Green paint almost, but not quite, gone

William Adair of Gold Leaf Studios remove green paint from the organ in the Washington National Cathedral\'s historic Bethlehem Chapel, Tuesday, July 30, 2013, in Washington. Officials at the cathedral discovered the paint inside two chapels Monday afternoon. The paint was splashed onto the organ and on the floor inside the Bethlehem Chapel on the basement level and inside Children\'s Chapel in the nave of the cathedral. (AP Photo/Carolyn Kaster)

WASHINGTON – Not so fast. The vandal’s green paint doesn’t wipe clean so easily.

Nearly two weeks after green paint mysteriously appeared splashed on Washington landmarks, the cleanup continues.

On Wednesday, workers will apply a new product to the remaining spots of green at the Lincoln Memorial. The clay and solvent mixture is formulated to draw out the stubborn remnants.

After a day of soaking, the Great Emancipator’s statue will be power washed on Thursday. Scaffolding could remain in place until Friday – more than two weeks after the vandal struck.

The National Park Service says more than 99 percent of the paint has been removed and that there won’t be any permanent damage. Officials admit the process has taken longer than they originally thought.

Some parts of the Memorial appear cleaner than before the paint attack, Park Service spokesperson Carol Johnson noticed.

More than 300 total working hours have already gone into paint removal at the Lincoln Memorial.

At the National Cathedral, the green paint is gone.

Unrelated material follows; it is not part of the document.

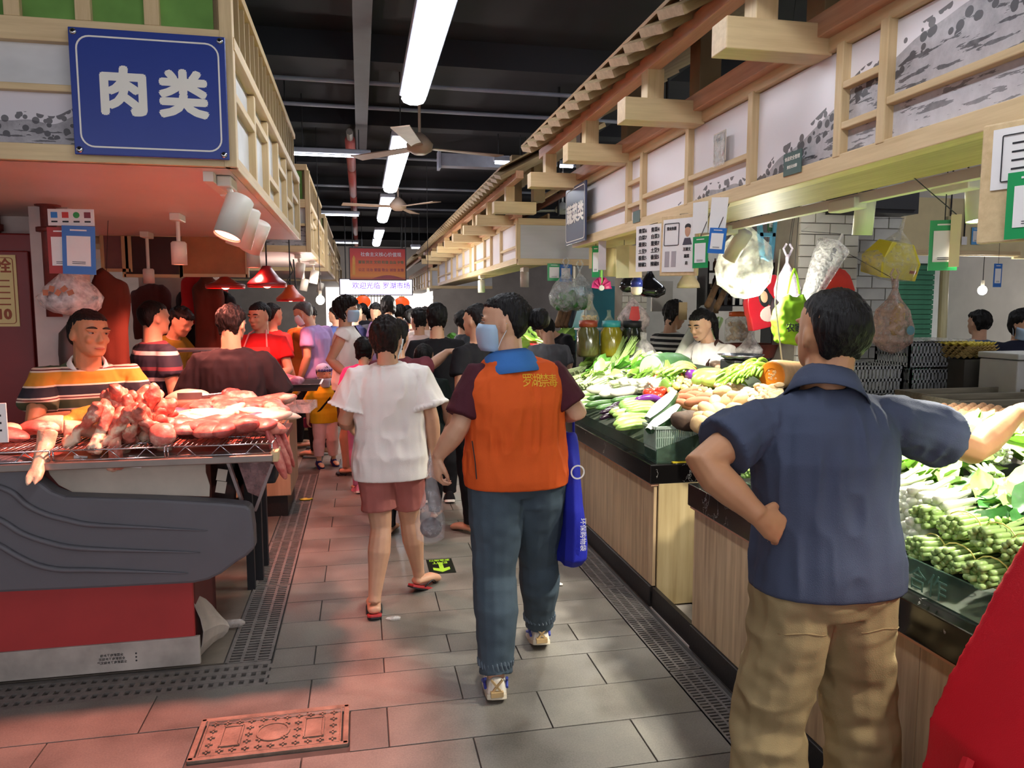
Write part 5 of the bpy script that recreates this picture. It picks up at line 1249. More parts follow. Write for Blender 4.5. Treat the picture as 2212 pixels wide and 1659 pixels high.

“We’ve been very fortunate,” says Jim Shepherd, the director of preservation and facilities. “We were able to get a crew in here immediately following the event.”

Gold Leaf Studios arrived within an hour of the paint slinging and went to work while it was still wet.

The green paint in the Children’s Chapel came off easily. Removal in the Bethlehem Chapel took a bit longer because the paint sunk into the grain of the wood on the organ case.

“They were able to get all of the paint off the various different surfaces without permanent damage,” Shepherd says.

The Children’s Chapel opened last Friday. The Bethlehem Chapel opened Monday.

The initial damage estimate at the National Cathedral was $15,000. The final bill will be slightly higher than that because of the number of craftsmen and conservators it took to restore the chapels.

A Chinese woman with an expired visa has been charged in vandalism at the cathedral. She is being held in a halfway house.